Perhaps check your wife more than any other blue-water issue. Good luck!

Probably true.

Good to see the past master of such posts holding top form ;)
 
I have a perfectly functioning potential blue water wife but she knowingly realises I prefer day sailing in fine weather so doesn’t give me too much grief.........what ever you want to do ,dear!
 
How does it go....'Men marry a woman hoping she will never change... but she does.... Women marry a man thinking they can change him.... but they can't...'

Maybe the trick is to find a woman that comes with an interest in sailing.... trying to change one later may... or may not ... work.

The comment 'there are VERY few true bluewater wives' is at odds with my experience.... a very large percentage of yachts in the Pacific are manned by couples.... even in Patagonia maybe 90% or more are couples...

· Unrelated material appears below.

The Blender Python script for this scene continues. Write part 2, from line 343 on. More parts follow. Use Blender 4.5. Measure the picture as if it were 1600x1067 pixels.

The OP's wife working another two years? There could be a thousand reasons for that... none related to a distaste for sailing.
 
I can imagine a lady of lesiure not wanting to go on a 30+ sailboat and live like that for a while . ;)
My wife thankfully is pretty hardcore. a mountaineer in her spare time , and her work involves getting wet and dirty a lot due to field work around the World , the time scale for 2 years is A to understand the boat better and B My wife is in the process of writting 3 scientifc papers to be published and it will take 2 years to finish and then she is free from her shackels

She is also a sailor and went to the Famed Lowestoft boat building College when she was younger , She even moors the boat onto the Marina Pontoon better than me .:o

And her Map reading skills are better than non :encouragement:
Shes pretty shit at the electrics and diesel and keeping the boat clean , but hey I have to do something:p

All in all I would feel safe and comfortable with my Wife as the Skipper on Watch at any time , shes pretty awsome , but then 19 years and I m biased :p
 
Much prefer plenty of onboard water-my motorsailer carrys 80 gallons in two keel tanks
I would also go for a proper rain water collection system-something very familiar to Oz and NZ residents living away from big cities.